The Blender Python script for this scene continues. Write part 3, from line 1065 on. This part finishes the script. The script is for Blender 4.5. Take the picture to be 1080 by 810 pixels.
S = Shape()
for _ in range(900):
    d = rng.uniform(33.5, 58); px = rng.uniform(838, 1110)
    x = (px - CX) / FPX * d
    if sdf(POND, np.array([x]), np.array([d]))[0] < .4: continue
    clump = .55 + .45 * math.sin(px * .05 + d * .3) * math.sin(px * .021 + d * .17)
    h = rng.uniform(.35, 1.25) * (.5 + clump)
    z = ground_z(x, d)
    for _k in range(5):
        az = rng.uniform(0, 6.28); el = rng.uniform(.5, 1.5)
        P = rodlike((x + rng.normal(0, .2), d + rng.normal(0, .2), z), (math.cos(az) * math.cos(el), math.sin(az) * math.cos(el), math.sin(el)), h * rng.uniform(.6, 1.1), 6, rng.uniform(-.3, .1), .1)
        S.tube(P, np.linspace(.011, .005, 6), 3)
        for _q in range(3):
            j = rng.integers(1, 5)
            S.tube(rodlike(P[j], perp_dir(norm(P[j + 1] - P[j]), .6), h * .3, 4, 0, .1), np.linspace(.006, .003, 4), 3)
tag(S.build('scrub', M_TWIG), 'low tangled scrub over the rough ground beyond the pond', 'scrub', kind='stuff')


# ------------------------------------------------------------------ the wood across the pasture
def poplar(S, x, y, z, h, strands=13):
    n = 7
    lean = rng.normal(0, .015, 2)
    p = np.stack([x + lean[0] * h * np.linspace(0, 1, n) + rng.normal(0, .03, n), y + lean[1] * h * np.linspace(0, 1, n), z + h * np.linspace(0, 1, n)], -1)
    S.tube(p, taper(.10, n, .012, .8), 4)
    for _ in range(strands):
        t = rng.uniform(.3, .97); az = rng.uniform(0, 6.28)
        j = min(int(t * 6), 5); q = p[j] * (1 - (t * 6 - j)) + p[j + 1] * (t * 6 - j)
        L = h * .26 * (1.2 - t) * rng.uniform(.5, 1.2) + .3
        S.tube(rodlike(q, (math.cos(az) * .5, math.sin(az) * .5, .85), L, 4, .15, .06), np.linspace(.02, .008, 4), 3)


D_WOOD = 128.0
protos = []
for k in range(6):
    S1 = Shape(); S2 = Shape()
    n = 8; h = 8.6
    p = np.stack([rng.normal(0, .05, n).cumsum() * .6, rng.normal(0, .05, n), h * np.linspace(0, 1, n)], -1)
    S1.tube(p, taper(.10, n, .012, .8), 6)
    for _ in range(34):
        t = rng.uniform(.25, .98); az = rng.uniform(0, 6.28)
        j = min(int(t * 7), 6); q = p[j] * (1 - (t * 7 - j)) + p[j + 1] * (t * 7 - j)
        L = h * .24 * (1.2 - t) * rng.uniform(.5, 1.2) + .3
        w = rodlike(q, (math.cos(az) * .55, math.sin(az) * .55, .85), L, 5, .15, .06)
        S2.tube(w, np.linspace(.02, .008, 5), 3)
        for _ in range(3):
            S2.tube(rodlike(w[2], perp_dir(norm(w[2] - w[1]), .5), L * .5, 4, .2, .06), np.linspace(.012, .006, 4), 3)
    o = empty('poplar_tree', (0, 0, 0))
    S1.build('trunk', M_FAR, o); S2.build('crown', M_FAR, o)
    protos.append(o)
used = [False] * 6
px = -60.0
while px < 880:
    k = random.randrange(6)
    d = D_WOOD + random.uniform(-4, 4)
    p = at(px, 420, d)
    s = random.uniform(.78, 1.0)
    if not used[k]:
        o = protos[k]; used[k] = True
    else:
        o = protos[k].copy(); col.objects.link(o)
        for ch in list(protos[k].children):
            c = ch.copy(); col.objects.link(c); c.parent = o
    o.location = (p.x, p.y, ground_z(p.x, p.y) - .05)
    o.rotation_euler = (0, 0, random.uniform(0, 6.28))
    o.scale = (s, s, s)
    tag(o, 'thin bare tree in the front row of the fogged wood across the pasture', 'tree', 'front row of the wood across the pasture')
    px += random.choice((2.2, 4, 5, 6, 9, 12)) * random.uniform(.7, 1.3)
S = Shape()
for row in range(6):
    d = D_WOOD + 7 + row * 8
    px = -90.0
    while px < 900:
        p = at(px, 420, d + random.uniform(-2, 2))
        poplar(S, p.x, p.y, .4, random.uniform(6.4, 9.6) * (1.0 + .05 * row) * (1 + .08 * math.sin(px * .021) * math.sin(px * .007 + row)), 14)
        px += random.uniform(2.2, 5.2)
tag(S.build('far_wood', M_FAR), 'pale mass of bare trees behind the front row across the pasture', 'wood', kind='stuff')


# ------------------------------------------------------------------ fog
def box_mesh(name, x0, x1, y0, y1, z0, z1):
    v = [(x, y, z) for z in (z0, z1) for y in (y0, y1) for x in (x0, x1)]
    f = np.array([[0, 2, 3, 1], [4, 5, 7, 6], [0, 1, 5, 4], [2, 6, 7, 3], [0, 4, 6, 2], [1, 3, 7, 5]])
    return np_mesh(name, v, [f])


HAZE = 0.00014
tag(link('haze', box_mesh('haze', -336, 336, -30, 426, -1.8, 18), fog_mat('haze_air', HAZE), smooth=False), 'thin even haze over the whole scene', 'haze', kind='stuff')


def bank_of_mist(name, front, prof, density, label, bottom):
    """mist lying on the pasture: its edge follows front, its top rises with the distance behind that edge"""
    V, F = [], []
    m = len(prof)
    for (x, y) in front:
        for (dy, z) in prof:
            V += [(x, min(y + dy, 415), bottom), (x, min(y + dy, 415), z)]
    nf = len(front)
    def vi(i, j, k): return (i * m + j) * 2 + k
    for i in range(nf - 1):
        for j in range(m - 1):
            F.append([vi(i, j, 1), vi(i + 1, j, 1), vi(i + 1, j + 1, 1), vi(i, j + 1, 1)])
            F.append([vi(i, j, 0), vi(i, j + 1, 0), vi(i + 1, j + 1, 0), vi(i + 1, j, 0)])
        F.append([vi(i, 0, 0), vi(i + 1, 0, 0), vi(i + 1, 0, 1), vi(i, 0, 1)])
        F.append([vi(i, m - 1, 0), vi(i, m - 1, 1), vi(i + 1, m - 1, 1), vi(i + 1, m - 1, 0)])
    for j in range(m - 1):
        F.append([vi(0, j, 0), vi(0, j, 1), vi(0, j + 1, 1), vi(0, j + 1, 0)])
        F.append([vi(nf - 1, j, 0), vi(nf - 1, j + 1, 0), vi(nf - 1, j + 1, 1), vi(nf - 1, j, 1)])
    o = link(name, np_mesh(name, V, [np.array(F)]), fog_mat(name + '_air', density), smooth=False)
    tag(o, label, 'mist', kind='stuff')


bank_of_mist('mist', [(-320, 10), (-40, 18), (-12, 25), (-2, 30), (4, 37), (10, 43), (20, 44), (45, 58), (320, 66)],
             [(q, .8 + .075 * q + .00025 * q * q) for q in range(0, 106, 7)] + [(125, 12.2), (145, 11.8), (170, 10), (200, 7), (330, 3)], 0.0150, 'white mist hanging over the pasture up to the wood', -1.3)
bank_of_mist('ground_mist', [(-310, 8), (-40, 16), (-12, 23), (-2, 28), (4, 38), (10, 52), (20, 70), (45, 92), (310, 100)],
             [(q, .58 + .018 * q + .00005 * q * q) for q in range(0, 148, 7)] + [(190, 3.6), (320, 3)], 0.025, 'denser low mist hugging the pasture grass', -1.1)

◇ ◇ ◇ ◇ ◇ ◇ ◇

_GOAL_: Find every line holding the word "scene"; give their count and nothing else.

_RESPONSE FOR THIS EXERCISE_: 2